:: Dataset section ::
***
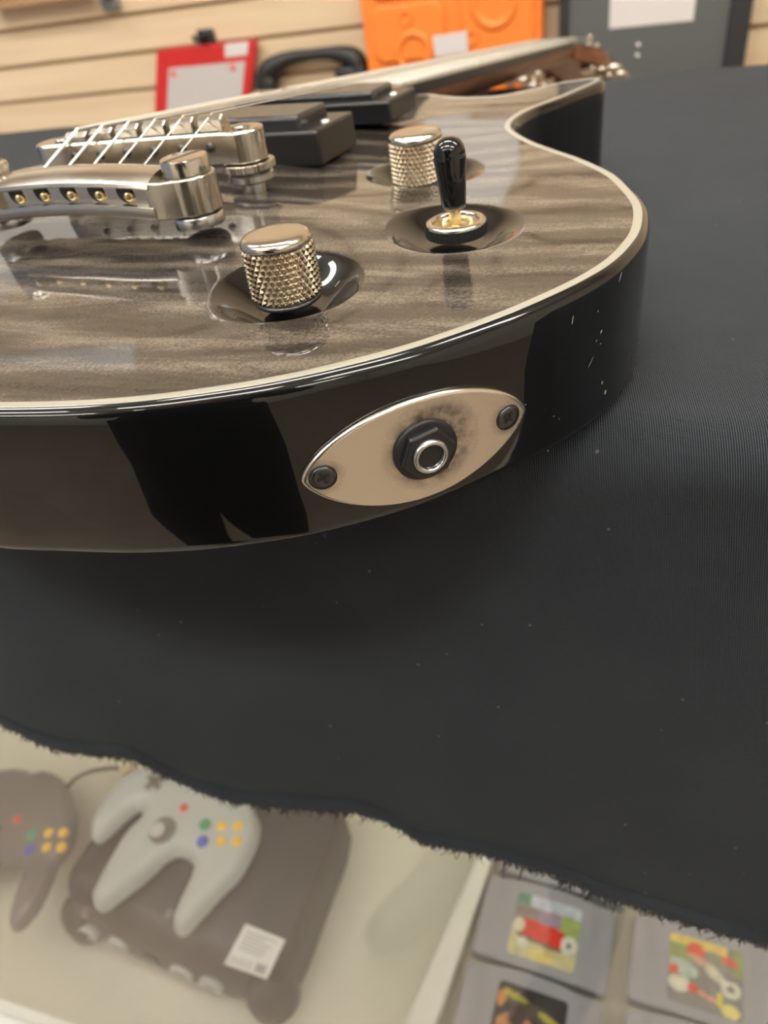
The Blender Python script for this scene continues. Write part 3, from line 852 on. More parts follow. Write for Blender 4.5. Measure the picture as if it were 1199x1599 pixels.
# console: local x along its front, y to its back, z up
CO = (-515.0, 206.0, DECK)
CO = (CO[0], CO[1], CO[2] + 0.4)
con = cthing('game_console', 'charcoal cartridge game console with a white price sticker, under the grey controller', 'game console', *CO, rot=-5)
ca, sa = math.cos(math.radians(5)), math.sin(math.radians(5))
def con_local(px, py, z):
    c, n, _ = cf(px, py, z); dx, dy = c - CO[0], n - CO[1]
    return (dx * ca - dy * sa, dx * sa + dy * ca, z - DECK)
def con_out(inset, fr=0):
    W_, D_ = 266, 190; pts_ = []
    ctl = [(W_ / 2, -6), (70, -4), (32, 0), (8, 8), (0, 34), (2, 100), (6, 160), (26, 184), (W_ / 2, 192), (W_ - 26, 184), (W_ - 6, 160), (W_ - 2, 100), (W_, 34), (W_ - 8, 8), (W_ - 32, 0), (W_ - 70, -4)]
    pts_ = spline(ctl, 6)
    if area(pts_) < 0: pts_ = pts_[::-1]
    return [(x, y + (fr if y < 60 else 0) * (1 - y / 60 if y > 0 else 1)) for x, y in offset(pts_, inset, 1)]
l = []
for ins, z, f in ((8, 4, 2), (1, 7, 0), (0, 14, 0), (0, 44, 4), (1, 56, 9), (4, 65, 14), (9, 70, 18), (18, 71.6, 20)):
    l.append([(x, y, z) for x, y in con_out(ins, f)])
MB().loft(l).build('case', M_charcoal, con, auto=25)
for x, nm in ((22, 'foot'), (244, 'foot')):
    mb = MB(); ls = []
    for q, z in ((0.8, 0), (1, 4), (1.0, 22), (0.9, 36), (0.6, 47), (0.2, 52)):
        ls.append([(x + 25 * q * math.cos(a), 12 + 25 * q * math.sin(a), z) for a in [2 * math.pi * k / 32 for k in range(32)]])
    mb.loft(ls); mb.build(nm, M_charcoal, con)
for px, py in ((130, 1473), (176, 1494), (277, 1532), (324, 1552)):
    x, _, _ = con_local(px, py, DECK + 26)
    Mx = T(x, 0.5, 27) @ R(90, 'X')
    MB().lathe([(9.5, 0), (12.5, 0), (12.5, 8), (11.8, 9), (10.2, 9), (9.5, 8), (9.5, 0)], 28, M=Mx @ Matrix.Diagonal((1, 0.85, 1, 1))).build('controller_port', M_port, con)
    MB().lathe([(0, 7), (9.6, 7)], 24, M=Mx @ Matrix.Diagonal((1, 0.85, 1, 1))).build('port_socket', M_black, con)
x, _, _ = con_local(228, 1512, DECK + 30)
Mx = T(x, -3, 30) @ R(90, 'X')
mb = MB(); mb.box(-9, 9, -7, 7, 0, 4, M=Mx); mb.build('emblem_panel', M_charcoal, con, bevel=2)
mb = MB()
for q in ((-6, -3.5, -5, 5), (3.5, 6, -5, 5)): mb.box(*q, 4, 4.8, M=Mx)
mb.add([(-5.8, 5, 4.8), (-3, 5, 4.8), (5.8, -5, 4.8), (3, -5, 4.8)], [(0, 1, 2, 3)], M=Mx)
mb.build('emblem', new_mat('green_emblem', (0.10, 0.30, 0.12), 0.4), con, smooth=False)
for px, py in ((137, 1418), (267, 1421)):
    x, y, _ = con_local(px, py, -600)
    MB().lathe([(0, 3), (4, 2.6), (5.2, 0), (5.2, -6)], 20, M=T(x, y, 70)).build('console_button', M_smoke, con)
# price sticker with its printed lines and bar code
q = [con_local(px, py, -598.2) for px, py in ((385, 1438), (447, 1463), (418, 1524), (352, 1500))]
def quad_pt(u, v, dz=0):
    a = [q[0][i] + (q[1][i] - q[0][i]) * u for i in range(3)]; b = [q[3][i] + (q[2][i] - q[3][i]) * u for i in range(3)]
    return (a[0] + (b[0] - a[0]) * v, a[1] + (b[1] - a[1]) * v, q[0][2] - 0.6 + dz)
mb = MB(); mb.loft([[quad_pt(0, 0, d), quad_pt(1, 0, d), quad_pt(1, 1, d), quad_pt(0, 1, d)] for d in (-1.0, 0)])
stk = mb.build('price_sticker', new_mat('white_sticker', (0.85, 0.84, 0.80), 0.5), con, smooth=False)
mb = MB(); random.seed(2)
for i in range(6):
    v = 0.12 + i * 0.085; mb.add([quad_pt(0.12, v, .15), quad_pt(0.12 + random.uniform(.45, .75), v, .15), quad_pt(0.12 + random.uniform(.45, .75), v + .035, .15), quad_pt(0.12, v + .035, .15)], [(0, 1, 2, 3)])
u = 0.08
while u < 0.55:
    w_ = random.uniform(0.012, 0.03); mb.add([quad_pt(u, .76, .15), quad_pt(u + w_, .76, .15), quad_pt(u + w_, .93, .15), quad_pt(u, .93, .15)], [(0, 1, 2, 3)]); u += w_ + random.uniform(0.02, 0.045)
mb.add([quad_pt(.66, .72, .15), quad_pt(.9, .72, .15), quad_pt(.9, .93, .15), quad_pt(.66, .93, .15)], [(0, 1, 2, 3)])
mb.build('printed_lines', M_ink, stk, smooth=False)

def button(name, p, r, h, mat, parent, dome=0.6):
    MB().lathe([(0, h + dome), (r * 0.6, h + dome * 0.7), (r * 0.92, h), (r, h - 0.8), (r, -3)], 24, M=T(*p)).build(name, mat, parent)

def controller(name, label, outl, zf, btn, mats, origin, top_h=15, grip=None):
    c0, n0, z0 = origin
    t = cthing(name, label, 'game controller', c0, n0, z0)
    def pt(px, py, dz=0):
        z = z0
        for _ in range(6):
            c, n, _z = cf(px, py, z + dz); z = zf(c, n)
        return (c - c0, n - n0, z - z0 + dz)
    o = [pt(*p)[:2] for p in outl]
    hz = lambda x, y: zf(x + c0, y + n0) - z0
    mb = MB(); puff_mesh(mb, o, hz, top_h, 15.0, 0.45); mb.build('shell', mats[0], t)
    H_ = top_h - 0.6
    for kind, px, py, r in btn:
        p = pt(px, py, top_h)
        p = (p[0], p[1], hz(p[0], p[1]) + H_)
        if kind == 'stick':
            MB().lathe([(r * 1.75, -1), (r * 1.75, 0.9), (r * 1.5, 1.3), (r * 1.35, 0.9), (0, 0.8)], 32, M=T(p[0], p[1], p[2] + 1.2)).build('stick_gate', mats[1], t)
            p = pt(px - 9, py - 3, top_h + 9); p = (p[0], p[1], hz(p[0], p[1]) + H_)
            MB().lathe([(0, 10.6), (r * 0.7, 10.2), (r, 9.6), (r, 8), (r * 0.5, 7), (r * 0.45, 0), (0, 0)], 28, M=T(*p)).build('thumb_stick', mats[2], t)
        elif kind == 'dpad':
            mb = MB(); Mx = T(*p) @ R(-30, 'Z'); mb.box(-r, r, -r * .33, r * .33, -2, 3, M=Mx).box(-r * .33, r * .33, -r, r, -2, 3, M=Mx); mb.build('direction_pad', mats[1], t, bevel=1)
        else:
            button(kind, p, r, 2.4, {'start_button': M_rbt, 'green_button': M_grn, 'blue_button': M_blu, 'yellow_button': M_yel}[kind], t)
    return t, pt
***
:: Given request ::
Return each line exactly as written. Any picture gets left out.

:: Solution ::
The Blender Python script for this scene continues. Write part 3, from line 852 on. More parts follow. Write for Blender 4.5. Measure the picture as if it were 1199x1599 pixels.
# console: local x along its front, y to its back, z up
CO = (-515.0, 206.0, DECK)
CO = (CO[0], CO[1], CO[2] + 0.4)
con = cthing('game_console', 'charcoal cartridge game console with a white price sticker, under the grey controller', 'game console', *CO, rot=-5)
ca, sa = math.cos(math.radians(5)), math.sin(math.radians(5))
def con_local(px, py, z):
    c, n, _ = cf(px, py, z); dx, dy = c - CO[0], n - CO[1]
    return (dx * ca - dy * sa, dx * sa + dy * ca, z - DECK)
def con_out(inset, fr=0):
    W_, D_ = 266, 190; pts_ = []
    ctl = [(W_ / 2, -6), (70, -4), (32, 0), (8, 8), (0, 34), (2, 100), (6, 160), (26, 184), (W_ / 2, 192), (W_ - 26, 184), (W_ - 6, 160), (W_ - 2, 100), (W_, 34), (W_ - 8, 8), (W_ - 32, 0), (W_ - 70, -4)]
    pts_ = spline(ctl, 6)
    if area(pts_) < 0: pts_ = pts_[::-1]
    return [(x, y + (fr if y < 60 else 0) * (1 - y / 60 if y > 0 else 1)) for x, y in offset(pts_, inset, 1)]
l = []
for ins, z, f in ((8, 4, 2), (1, 7, 0), (0, 14, 0), (0, 44, 4), (1, 56, 9), (4, 65, 14), (9, 70, 18), (18, 71.6, 20)):
    l.append([(x, y, z) for x, y in con_out(ins, f)])
MB().loft(l).build('case', M_charcoal, con, auto=25)
for x, nm in ((22, 'foot'), (244, 'foot')):
    mb = MB(); ls = []
    for q, z in ((0.8, 0), (1, 4), (1.0, 22), (0.9, 36), (0.6, 47), (0.2, 52)):
        ls.append([(x + 25 * q * math.cos(a), 12 + 25 * q * math.sin(a), z) for a in [2 * math.pi * k / 32 for k in range(32)]])
    mb.loft(ls); mb.build(nm, M_charcoal, con)
for px, py in ((130, 1473), (176, 1494), (277, 1532), (324, 1552)):
    x, _, _ = con_local(px, py, DECK + 26)
    Mx = T(x, 0.5, 27) @ R(90, 'X')
    MB().lathe([(9.5, 0), (12.5, 0), (12.5, 8), (11.8, 9), (10.2, 9), (9.5, 8), (9.5, 0)], 28, M=Mx @ Matrix.Diagonal((1, 0.85, 1, 1))).build('controller_port', M_port, con)
    MB().lathe([(0, 7), (9.6, 7)], 24, M=Mx @ Matrix.Diagonal((1, 0.85, 1, 1))).build('port_socket', M_black, con)
x, _, _ = con_local(228, 1512, DECK + 30)
Mx = T(x, -3, 30) @ R(90, 'X')
mb = MB(); mb.box(-9, 9, -7, 7, 0, 4, M=Mx); mb.build('emblem_panel', M_charcoal, con, bevel=2)
mb = MB()
for q in ((-6, -3.5, -5, 5), (3.5, 6, -5, 5)): mb.box(*q, 4, 4.8, M=Mx)
mb.add([(-5.8, 5, 4.8), (-3, 5, 4.8), (5.8, -5, 4.8), (3, -5, 4.8)], [(0, 1, 2, 3)], M=Mx)
mb.build('emblem', new_mat('green_emblem', (0.10, 0.30, 0.12), 0.4), con, smooth=False)
for px, py in ((137, 1418), (267, 1421)):
    x, y, _ = con_local(px, py, -600)
    MB().lathe([(0, 3), (4, 2.6), (5.2, 0), (5.2, -6)], 20, M=T(x, y, 70)).build('console_button', M_smoke, con)
# price sticker with its printed lines and bar code
q = [con_local(px, py, -598.2) for px, py in ((385, 1438), (447, 1463), (418, 1524), (352, 1500))]
def quad_pt(u, v, dz=0):
    a = [q[0][i] + (q[1][i] - q[0][i]) * u for i in range(3)]; b = [q[3][i] + (q[2][i] - q[3][i]) * u for i in range(3)]
    return (a[0] + (b[0] - a[0]) * v, a[1] + (b[1] - a[1]) * v, q[0][2] - 0.6 + dz)
mb = MB(); mb.loft([[quad_pt(0, 0, d), quad_pt(1, 0, d), quad_pt(1, 1, d), quad_pt(0, 1, d)] for d in (-1.0, 0)])
stk = mb.build('price_sticker', new_mat('white_sticker', (0.85, 0.84, 0.80), 0.5), con, smooth=False)
mb = MB(); random.seed(2)
for i in range(6):
    v = 0.12 + i * 0.085; mb.add([quad_pt(0.12, v, .15), quad_pt(0.12 + random.uniform(.45, .75), v, .15), quad_pt(0.12 + random.uniform(.45, .75), v + .035, .15), quad_pt(0.12, v + .035, .15)], [(0, 1, 2, 3)])
u = 0.08
while u < 0.55:
    w_ = random.uniform(0.012, 0.03); mb.add([quad_pt(u, .76, .15), quad_pt(u + w_, .76, .15), quad_pt(u + w_, .93, .15), quad_pt(u, .93, .15)], [(0, 1, 2, 3)]); u += w_ + random.uniform(0.02, 0.045)
mb.add([quad_pt(.66, .72, .15), quad_pt(.9, .72, .15), quad_pt(.9, .93, .15), quad_pt(.66, .93, .15)], [(0, 1, 2, 3)])
mb.build('printed_lines', M_ink, stk, smooth=False)

def button(name, p, r, h, mat, parent, dome=0.6):
    MB().lathe([(0, h + dome), (r * 0.6, h + dome * 0.7), (r * 0.92, h), (r, h - 0.8), (r, -3)], 24, M=T(*p)).build(name, mat, parent)

def controller(name, label, outl, zf, btn, mats, origin, top_h=15, grip=None):
    c0, n0, z0 = origin
    t = cthing(name, label, 'game controller', c0, n0, z0)
    def pt(px, py, dz=0):
        z = z0
        for _ in range(6):
            c, n, _z = cf(px, py, z + dz); z = zf(c, n)
        return (c - c0, n - n0, z - z0 + dz)
    o = [pt(*p)[:2] for p in outl]
    hz = lambda x, y: zf(x + c0, y + n0) - z0
    mb = MB(); puff_mesh(mb, o, hz, top_h, 15.0, 0.45); mb.build('shell', mats[0], t)
    H_ = top_h - 0.6
    for kind, px, py, r in btn:
        p = pt(px, py, top_h)
        p = (p[0], p[1], hz(p[0], p[1]) + H_)
        if kind == 'stick':
            MB().lathe([(r * 1.75, -1), (r * 1.75, 0.9), (r * 1.5, 1.3), (r * 1.35, 0.9), (0, 0.8)], 32, M=T(p[0], p[1], p[2] + 1.2)).build('stick_gate', mats[1], t)
            p = pt(px - 9, py - 3, top_h + 9); p = (p[0], p[1], hz(p[0], p[1]) + H_)
            MB().lathe([(0, 10.6), (r * 0.7, 10.2), (r, 9.6), (r, 8), (r * 0.5, 7), (r * 0.45, 0), (0, 0)], 28, M=T(*p)).build('thumb_stick', mats[2], t)
        elif kind == 'dpad':
            mb = MB(); Mx = T(*p) @ R(-30, 'Z'); mb.box(-r, r, -r * .33, r * .33, -2, 3, M=Mx).box(-r * .33, r * .33, -r, r, -2, 3, M=Mx); mb.build('direction_pad', mats[1], t, bevel=1)
        else:
            button(kind, p, r, 2.4, {'start_button': M_rbt, 'green_button': M_grn, 'blue_button': M_blu, 'yellow_button': M_yel}[kind], t)
    return t, pt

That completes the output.